***** Raw data *****

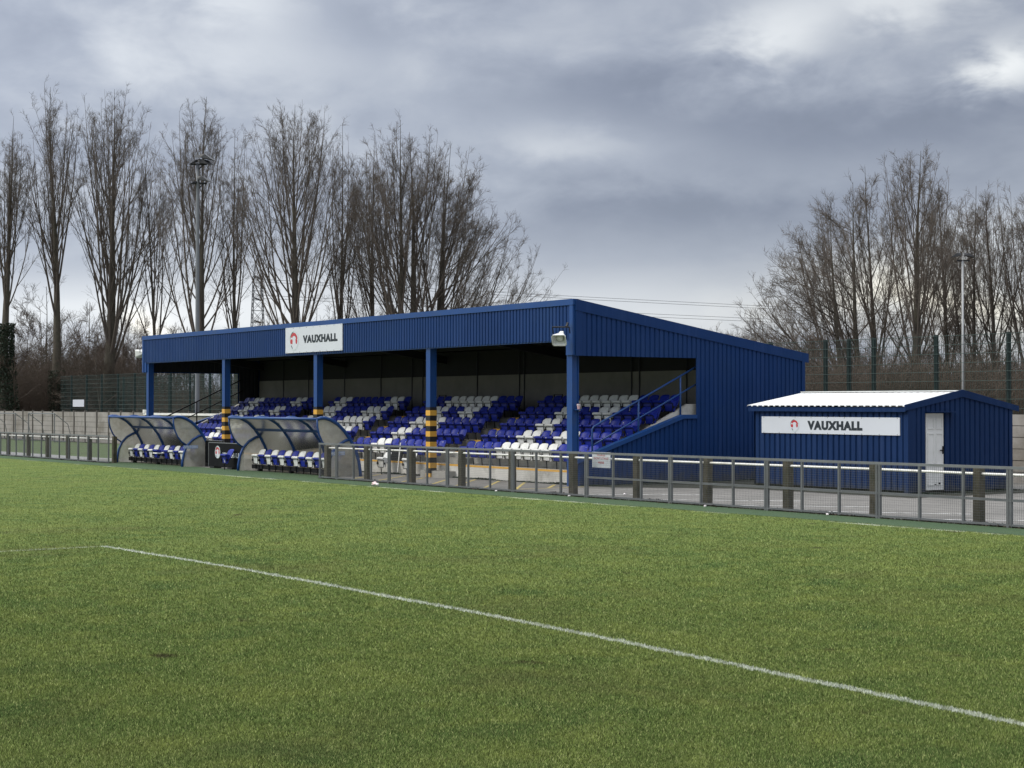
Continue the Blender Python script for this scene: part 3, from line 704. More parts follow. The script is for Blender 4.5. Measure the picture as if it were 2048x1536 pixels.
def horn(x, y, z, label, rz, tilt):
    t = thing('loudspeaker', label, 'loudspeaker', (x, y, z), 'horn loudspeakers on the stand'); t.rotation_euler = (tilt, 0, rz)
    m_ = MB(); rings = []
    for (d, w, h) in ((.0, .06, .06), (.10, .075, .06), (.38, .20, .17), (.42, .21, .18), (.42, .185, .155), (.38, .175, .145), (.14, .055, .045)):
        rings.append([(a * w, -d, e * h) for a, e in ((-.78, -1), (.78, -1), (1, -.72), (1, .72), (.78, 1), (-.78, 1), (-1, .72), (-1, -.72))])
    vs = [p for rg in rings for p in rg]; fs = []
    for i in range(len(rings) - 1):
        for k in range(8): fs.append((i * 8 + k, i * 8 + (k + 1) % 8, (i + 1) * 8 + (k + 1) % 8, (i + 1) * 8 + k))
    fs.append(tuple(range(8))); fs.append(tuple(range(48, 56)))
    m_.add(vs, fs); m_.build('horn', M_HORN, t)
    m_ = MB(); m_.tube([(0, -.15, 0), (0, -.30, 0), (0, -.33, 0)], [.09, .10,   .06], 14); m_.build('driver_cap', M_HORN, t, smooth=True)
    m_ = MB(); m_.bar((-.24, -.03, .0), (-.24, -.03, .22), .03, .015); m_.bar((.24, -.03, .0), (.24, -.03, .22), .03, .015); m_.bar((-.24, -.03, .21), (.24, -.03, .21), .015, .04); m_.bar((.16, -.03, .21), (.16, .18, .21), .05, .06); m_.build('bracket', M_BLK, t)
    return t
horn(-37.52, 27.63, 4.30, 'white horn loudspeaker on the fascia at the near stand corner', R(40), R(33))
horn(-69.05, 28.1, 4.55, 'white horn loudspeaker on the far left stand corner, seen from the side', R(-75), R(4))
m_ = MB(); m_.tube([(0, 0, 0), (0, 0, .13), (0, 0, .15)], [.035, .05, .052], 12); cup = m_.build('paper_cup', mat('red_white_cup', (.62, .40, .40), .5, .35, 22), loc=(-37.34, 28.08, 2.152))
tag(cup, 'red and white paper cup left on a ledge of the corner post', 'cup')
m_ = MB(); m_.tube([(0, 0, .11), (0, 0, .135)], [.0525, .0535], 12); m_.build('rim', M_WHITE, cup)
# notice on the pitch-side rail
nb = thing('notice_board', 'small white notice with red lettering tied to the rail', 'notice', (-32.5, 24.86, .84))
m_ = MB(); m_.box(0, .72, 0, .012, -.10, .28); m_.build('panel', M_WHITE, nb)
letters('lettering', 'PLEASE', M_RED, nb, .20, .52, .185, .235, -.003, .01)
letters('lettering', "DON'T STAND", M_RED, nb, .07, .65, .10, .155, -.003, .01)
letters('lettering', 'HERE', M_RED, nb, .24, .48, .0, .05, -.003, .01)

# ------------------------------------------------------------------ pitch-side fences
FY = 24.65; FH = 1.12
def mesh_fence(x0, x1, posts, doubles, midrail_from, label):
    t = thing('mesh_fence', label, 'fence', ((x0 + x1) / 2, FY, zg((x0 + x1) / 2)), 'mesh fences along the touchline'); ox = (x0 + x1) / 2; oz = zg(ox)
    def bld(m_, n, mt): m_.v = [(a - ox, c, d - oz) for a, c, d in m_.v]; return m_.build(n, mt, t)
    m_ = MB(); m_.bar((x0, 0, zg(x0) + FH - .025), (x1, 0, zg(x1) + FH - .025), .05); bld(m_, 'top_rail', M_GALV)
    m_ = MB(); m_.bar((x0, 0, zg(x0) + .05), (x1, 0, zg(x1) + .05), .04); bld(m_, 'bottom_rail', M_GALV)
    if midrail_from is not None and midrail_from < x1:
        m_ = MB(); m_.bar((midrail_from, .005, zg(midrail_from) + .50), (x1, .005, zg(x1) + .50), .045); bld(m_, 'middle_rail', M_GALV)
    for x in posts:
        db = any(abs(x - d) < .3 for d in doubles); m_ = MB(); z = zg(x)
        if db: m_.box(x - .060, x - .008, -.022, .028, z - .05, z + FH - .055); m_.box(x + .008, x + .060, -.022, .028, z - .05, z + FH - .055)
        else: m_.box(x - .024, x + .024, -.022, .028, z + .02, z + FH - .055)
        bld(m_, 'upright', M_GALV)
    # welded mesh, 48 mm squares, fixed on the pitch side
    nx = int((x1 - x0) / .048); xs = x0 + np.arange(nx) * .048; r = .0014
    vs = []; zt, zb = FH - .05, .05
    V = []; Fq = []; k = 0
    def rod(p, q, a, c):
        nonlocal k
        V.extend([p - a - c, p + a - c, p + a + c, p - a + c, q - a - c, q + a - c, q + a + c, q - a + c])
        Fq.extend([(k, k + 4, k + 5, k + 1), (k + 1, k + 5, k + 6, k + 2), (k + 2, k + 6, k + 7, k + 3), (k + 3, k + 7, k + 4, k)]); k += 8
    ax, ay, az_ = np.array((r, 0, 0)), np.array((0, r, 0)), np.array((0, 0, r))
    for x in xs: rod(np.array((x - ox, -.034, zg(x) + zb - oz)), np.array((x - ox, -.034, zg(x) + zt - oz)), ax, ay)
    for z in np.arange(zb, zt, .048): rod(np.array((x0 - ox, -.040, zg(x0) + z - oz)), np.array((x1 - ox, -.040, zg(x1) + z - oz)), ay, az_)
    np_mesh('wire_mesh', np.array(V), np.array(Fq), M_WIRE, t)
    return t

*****

## Task instructions
Without the pictures, transcribe the listing above exactly.

## Result of this task
Continue the Blender Python script for this scene: part 3, from line 704. More parts follow. The script is for Blender 4.5. Measure the picture as if it were 2048x1536 pixels.
def horn(x, y, z, label, rz, tilt):
    t = thing('loudspeaker', label, 'loudspeaker', (x, y, z), 'horn loudspeakers on the stand'); t.rotation_euler = (tilt, 0, rz)
    m_ = MB(); rings = []
    for (d, w, h) in ((.0, .06, .06), (.10, .075, .06), (.38, .20, .17), (.42, .21, .18), (.42, .185, .155), (.38, .175, .145), (.14, .055, .045)):
        rings.append([(a * w, -d, e * h) for a, e in ((-.78, -1), (.78, -1), (1, -.72), (1, .72), (.78, 1), (-.78, 1), (-1, .72), (-1, -.72))])
    vs = [p for rg in rings for p in rg]; fs = []
    for i in range(len(rings) - 1):
        for k in range(8): fs.append((i * 8 + k, i * 8 + (k + 1) % 8, (i + 1) * 8 + (k + 1) % 8, (i + 1) * 8 + k))
    fs.append(tuple(range(8))); fs.append(tuple(range(48, 56)))
    m_.add(vs, fs); m_.build('horn', M_HORN, t)
    m_ = MB(); m_.tube([(0, -.15, 0), (0, -.30, 0), (0, -.33, 0)], [.09, .10,   .06], 14); m_.build('driver_cap', M_HORN, t, smooth=True)
    m_ = MB(); m_.bar((-.24, -.03, .0), (-.24, -.03, .22), .03, .015); m_.bar((.24, -.03, .0), (.24, -.03, .22), .03, .015); m_.bar((-.24, -.03, .21), (.24, -.03, .21), .015, .04); m_.bar((.16, -.03, .21), (.16, .18, .21), .05, .06); m_.build('bracket', M_BLK, t)
    return t
horn(-37.52, 27.63, 4.30, 'white horn loudspeaker on the fascia at the near stand corner', R(40), R(33))
horn(-69.05, 28.1, 4.55, 'white horn loudspeaker on the far left stand corner, seen from the side', R(-75), R(4))
m_ = MB(); m_.tube([(0, 0, 0), (0, 0, .13), (0, 0, .15)], [.035, .05, .052], 12); cup = m_.build('paper_cup', mat('red_white_cup', (.62, .40, .40), .5, .35, 22), loc=(-37.34, 28.08, 2.152))
tag(cup, 'red and white paper cup left on a ledge of the corner post', 'cup')
m_ = MB(); m_.tube([(0, 0, .11), (0, 0, .135)], [.0525, .0535], 12); m_.build('rim', M_WHITE, cup)
# notice on the pitch-side rail
nb = thing('notice_board', 'small white notice with red lettering tied to the rail', 'notice', (-32.5, 24.86, .84))
m_ = MB(); m_.box(0, .72, 0, .012, -.10, .28); m_.build('panel', M_WHITE, nb)
letters('lettering', 'PLEASE', M_RED, nb, .20, .52, .185, .235, -.003, .01)
letters('lettering', "DON'T STAND", M_RED, nb, .07, .65, .10, .155, -.003, .01)
letters('lettering', 'HERE', M_RED, nb, .24, .48, .0, .05, -.003, .01)

# ------------------------------------------------------------------ pitch-side fences
FY = 24.65; FH = 1.12
def mesh_fence(x0, x1, posts, doubles, midrail_from, label):
    t = thing('mesh_fence', label, 'fence', ((x0 + x1) / 2, FY, zg((x0 + x1) / 2)), 'mesh fences along the touchline'); ox = (x0 + x1) / 2; oz = zg(ox)
    def bld(m_, n, mt): m_.v = [(a - ox, c, d - oz) for a, c, d in m_.v]; return m_.build(n, mt, t)
    m_ = MB(); m_.bar((x0, 0, zg(x0) + FH - .025), (x1, 0, zg(x1) + FH - .025), .05); bld(m_, 'top_rail', M_GALV)
    m_ = MB(); m_.bar((x0, 0, zg(x0) + .05), (x1, 0, zg(x1) + .05), .04); bld(m_, 'bottom_rail', M_GALV)
    if midrail_from is not None and midrail_from < x1:
        m_ = MB(); m_.bar((midrail_from, .005, zg(midrail_from) + .50), (x1, .005, zg(x1) + .50), .045); bld(m_, 'middle_rail', M_GALV)
    for x in posts:
        db = any(abs(x - d) < .3 for d in doubles); m_ = MB(); z = zg(x)
        if db: m_.box(x - .060, x - .008, -.022, .028, z - .05, z + FH - .055); m_.box(x + .008, x + .060, -.022, .028, z - .05, z + FH - .055)
        else: m_.box(x - .024, x + .024, -.022, .028, z + .02, z + FH - .055)
        bld(m_, 'upright', M_GALV)
    # welded mesh, 48 mm squares, fixed on the pitch side
    nx = int((x1 - x0) / .048); xs = x0 + np.arange(nx) * .048; r = .0014
    vs = []; zt, zb = FH - .05, .05
    V = []; Fq = []; k = 0
    def rod(p, q, a, c):
        nonlocal k
        V.extend([p - a - c, p + a - c, p + a + c, p - a + c, q - a - c, q + a - c, q + a + c, q - a + c])
        Fq.extend([(k, k + 4, k + 5, k + 1), (k + 1, k + 5, k + 6, k + 2), (k + 2, k + 6, k + 7, k + 3), (k + 3, k + 7, k + 4, k)]); k += 8
    ax, ay, az_ = np.array((r, 0, 0)), np.array((0, r, 0)), np.array((0, 0, r))
    for x in xs: rod(np.array((x - ox, -.034, zg(x) + zb - oz)), np.array((x - ox, -.034, zg(x) + zt - oz)), ax, ay)
    for z in np.arange(zb, zt, .048): rod(np.array((x0 - ox, -.040, zg(x0) + z - oz)), np.array((x1 - ox, -.040, zg(x1) + z - oz)), ay, az_)
    np_mesh('wire_mesh', np.array(V), np.array(Fq), M_WIRE, t)
    return t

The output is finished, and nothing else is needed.